- Available data -
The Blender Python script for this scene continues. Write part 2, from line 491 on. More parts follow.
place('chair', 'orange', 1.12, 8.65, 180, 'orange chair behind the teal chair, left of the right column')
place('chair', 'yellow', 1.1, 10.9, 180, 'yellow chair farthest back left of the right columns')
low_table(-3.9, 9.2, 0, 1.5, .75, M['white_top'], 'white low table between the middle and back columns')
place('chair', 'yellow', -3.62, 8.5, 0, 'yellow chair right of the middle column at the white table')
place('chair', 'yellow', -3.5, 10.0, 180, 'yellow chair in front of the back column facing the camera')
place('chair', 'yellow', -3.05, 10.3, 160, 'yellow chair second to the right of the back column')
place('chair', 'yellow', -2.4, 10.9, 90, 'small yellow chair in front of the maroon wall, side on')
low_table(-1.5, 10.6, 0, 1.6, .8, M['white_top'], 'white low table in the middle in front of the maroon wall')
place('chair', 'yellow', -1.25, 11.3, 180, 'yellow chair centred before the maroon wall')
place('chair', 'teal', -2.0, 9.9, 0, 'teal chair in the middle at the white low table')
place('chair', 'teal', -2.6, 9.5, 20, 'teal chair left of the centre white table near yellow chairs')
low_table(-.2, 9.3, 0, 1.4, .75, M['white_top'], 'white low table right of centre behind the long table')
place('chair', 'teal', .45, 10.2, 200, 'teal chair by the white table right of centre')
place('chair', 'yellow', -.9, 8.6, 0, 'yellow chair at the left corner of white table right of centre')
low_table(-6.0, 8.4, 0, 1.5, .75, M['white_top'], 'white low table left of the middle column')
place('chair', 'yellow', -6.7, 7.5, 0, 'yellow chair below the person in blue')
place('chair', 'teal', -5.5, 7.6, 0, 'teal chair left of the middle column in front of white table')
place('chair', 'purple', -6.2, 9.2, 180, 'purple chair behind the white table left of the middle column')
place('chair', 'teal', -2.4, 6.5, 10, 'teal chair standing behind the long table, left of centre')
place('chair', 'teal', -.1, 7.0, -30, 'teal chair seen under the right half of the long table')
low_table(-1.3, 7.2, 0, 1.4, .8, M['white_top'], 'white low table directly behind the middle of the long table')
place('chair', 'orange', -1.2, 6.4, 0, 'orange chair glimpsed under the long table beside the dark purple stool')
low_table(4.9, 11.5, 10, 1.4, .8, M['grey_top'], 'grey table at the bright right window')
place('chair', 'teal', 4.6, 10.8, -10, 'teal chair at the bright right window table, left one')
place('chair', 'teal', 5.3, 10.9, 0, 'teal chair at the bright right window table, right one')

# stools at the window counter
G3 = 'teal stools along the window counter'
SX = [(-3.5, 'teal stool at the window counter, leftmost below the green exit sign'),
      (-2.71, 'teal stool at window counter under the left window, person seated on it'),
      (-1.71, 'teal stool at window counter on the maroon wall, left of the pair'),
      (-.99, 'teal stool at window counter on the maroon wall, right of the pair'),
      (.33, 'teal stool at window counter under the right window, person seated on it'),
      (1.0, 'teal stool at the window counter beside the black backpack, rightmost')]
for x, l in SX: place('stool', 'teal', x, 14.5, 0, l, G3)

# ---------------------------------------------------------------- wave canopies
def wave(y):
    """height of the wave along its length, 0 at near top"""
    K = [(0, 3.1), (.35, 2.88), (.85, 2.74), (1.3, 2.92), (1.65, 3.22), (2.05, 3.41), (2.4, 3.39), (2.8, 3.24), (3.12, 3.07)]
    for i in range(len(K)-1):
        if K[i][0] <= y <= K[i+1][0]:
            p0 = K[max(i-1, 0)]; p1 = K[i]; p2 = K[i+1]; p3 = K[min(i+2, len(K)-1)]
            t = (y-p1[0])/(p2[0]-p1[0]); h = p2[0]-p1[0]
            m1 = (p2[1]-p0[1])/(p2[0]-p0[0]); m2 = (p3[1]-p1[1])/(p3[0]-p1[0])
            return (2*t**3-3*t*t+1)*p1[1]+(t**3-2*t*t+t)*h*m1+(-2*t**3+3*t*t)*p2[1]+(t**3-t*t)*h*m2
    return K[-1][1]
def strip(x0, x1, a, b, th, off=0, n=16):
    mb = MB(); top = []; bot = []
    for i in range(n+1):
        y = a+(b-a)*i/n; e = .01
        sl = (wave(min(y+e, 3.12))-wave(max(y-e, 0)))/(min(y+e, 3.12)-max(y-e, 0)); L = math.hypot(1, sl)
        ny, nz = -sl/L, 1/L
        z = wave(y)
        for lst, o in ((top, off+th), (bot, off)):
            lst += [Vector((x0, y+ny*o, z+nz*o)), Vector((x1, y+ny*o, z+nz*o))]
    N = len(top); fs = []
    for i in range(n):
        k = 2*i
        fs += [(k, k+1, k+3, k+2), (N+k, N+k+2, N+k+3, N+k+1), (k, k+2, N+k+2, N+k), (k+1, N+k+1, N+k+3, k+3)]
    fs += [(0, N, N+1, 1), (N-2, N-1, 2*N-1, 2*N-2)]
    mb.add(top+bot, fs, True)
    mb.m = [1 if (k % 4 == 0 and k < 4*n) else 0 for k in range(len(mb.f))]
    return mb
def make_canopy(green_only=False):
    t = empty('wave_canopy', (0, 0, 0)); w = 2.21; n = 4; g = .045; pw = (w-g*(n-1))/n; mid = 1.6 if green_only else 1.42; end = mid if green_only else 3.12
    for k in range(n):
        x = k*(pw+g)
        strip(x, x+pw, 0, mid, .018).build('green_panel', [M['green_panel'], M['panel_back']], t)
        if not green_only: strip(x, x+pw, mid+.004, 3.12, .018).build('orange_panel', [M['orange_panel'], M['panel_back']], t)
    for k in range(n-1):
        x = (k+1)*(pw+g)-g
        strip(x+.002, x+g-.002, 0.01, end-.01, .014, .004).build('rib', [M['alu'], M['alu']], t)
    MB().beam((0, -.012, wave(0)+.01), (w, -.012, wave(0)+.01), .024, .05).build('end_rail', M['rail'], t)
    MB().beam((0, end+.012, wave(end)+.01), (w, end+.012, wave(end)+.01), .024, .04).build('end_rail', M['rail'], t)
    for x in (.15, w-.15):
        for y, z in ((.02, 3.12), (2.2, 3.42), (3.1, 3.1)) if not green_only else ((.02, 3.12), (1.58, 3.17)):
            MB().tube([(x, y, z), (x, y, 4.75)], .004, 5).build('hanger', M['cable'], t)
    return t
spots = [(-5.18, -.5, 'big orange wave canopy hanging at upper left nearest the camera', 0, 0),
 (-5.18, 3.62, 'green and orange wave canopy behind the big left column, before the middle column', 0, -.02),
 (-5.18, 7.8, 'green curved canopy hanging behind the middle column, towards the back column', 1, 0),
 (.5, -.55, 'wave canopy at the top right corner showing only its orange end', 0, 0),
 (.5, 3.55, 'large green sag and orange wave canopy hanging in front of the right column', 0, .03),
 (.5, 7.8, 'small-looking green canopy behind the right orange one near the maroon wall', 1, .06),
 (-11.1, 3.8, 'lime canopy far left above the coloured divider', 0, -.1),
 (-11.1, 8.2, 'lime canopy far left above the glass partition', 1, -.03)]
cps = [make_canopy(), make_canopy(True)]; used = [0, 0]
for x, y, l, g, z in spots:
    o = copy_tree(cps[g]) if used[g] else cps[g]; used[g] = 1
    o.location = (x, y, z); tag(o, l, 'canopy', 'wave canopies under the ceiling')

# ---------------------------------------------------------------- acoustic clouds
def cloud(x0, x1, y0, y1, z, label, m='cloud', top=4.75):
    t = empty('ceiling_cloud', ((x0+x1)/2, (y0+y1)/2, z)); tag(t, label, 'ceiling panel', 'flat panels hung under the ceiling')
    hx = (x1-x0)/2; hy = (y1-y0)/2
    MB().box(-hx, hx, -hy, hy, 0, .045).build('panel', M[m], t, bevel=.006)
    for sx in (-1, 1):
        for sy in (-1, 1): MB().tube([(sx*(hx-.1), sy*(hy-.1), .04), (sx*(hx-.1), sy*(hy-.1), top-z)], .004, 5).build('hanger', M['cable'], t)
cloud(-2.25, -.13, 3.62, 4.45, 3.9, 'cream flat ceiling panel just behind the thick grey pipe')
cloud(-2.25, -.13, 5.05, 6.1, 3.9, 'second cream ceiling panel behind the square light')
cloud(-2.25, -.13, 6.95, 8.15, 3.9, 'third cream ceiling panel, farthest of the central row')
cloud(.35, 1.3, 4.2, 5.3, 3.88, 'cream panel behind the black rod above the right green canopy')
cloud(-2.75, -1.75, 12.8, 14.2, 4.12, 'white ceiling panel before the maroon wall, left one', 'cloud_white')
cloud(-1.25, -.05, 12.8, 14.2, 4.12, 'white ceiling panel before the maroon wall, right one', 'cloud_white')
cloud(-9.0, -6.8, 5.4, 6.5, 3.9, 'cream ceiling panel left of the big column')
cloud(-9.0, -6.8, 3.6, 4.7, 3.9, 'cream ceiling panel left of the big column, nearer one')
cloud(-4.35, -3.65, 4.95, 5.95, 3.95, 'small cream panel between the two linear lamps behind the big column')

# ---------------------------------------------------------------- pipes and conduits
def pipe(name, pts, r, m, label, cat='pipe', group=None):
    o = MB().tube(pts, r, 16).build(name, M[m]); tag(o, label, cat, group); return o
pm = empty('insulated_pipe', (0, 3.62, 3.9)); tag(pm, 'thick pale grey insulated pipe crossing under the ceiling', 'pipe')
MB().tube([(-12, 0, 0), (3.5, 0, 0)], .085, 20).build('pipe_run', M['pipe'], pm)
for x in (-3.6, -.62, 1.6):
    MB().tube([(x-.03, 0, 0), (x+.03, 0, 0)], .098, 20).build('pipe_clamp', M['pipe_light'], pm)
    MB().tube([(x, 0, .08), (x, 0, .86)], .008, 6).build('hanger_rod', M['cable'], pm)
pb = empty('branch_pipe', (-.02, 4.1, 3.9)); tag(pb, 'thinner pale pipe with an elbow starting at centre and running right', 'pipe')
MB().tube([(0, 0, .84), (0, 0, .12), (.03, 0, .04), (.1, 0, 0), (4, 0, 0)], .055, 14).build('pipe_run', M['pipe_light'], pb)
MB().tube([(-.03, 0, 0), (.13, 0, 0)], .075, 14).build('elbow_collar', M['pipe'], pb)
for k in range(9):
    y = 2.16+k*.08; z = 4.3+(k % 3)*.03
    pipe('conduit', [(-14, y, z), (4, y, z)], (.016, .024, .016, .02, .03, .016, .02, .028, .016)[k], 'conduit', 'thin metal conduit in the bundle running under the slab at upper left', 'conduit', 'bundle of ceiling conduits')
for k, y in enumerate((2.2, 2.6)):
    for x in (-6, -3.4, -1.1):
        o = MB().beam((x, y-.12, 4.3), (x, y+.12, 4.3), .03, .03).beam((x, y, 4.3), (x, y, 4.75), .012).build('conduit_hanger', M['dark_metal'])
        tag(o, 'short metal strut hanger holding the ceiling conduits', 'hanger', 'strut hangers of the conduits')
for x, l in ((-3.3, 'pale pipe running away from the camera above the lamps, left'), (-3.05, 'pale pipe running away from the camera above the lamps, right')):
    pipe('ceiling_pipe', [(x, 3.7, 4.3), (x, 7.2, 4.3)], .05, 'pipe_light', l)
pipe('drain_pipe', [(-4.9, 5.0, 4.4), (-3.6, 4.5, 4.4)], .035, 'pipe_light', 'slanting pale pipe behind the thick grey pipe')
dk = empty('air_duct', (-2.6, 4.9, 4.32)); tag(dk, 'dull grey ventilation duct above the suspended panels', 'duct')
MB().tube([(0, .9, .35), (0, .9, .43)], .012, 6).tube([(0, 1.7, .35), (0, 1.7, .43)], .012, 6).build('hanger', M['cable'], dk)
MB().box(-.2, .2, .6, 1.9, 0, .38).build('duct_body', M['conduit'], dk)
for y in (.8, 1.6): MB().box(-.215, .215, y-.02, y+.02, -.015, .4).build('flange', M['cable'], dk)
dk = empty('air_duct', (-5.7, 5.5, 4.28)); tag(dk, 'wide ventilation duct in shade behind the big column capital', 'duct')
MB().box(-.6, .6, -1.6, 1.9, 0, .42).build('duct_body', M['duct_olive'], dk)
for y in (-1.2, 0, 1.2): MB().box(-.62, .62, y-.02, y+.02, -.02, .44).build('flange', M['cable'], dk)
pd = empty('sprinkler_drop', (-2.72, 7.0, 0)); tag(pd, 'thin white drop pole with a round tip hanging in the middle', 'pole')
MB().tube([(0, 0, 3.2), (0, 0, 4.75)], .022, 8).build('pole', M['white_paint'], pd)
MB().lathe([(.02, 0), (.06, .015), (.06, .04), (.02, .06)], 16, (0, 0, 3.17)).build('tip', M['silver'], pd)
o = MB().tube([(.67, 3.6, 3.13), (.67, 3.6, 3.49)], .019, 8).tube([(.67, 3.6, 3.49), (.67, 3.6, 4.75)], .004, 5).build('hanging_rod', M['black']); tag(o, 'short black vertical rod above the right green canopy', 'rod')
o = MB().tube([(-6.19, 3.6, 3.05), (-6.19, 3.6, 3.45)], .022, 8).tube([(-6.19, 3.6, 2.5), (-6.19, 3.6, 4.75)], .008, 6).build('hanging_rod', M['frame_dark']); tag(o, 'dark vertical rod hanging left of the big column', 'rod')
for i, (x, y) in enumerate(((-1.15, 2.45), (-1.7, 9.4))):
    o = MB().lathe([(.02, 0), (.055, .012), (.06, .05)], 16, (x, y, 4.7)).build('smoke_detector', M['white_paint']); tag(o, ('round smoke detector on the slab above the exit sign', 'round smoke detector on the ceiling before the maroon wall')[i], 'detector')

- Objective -
Collect each line above holding the string "ventilation".

- Answer to the task -
dk = empty('air_duct', (-2.6, 4.9, 4.32)); tag(dk, 'dull grey ventilation duct above the suspended panels', 'duct')
dk = empty('air_duct', (-5.7, 5.5, 4.28)); tag(dk, 'wide ventilation duct in shade behind the big column capital', 'duct')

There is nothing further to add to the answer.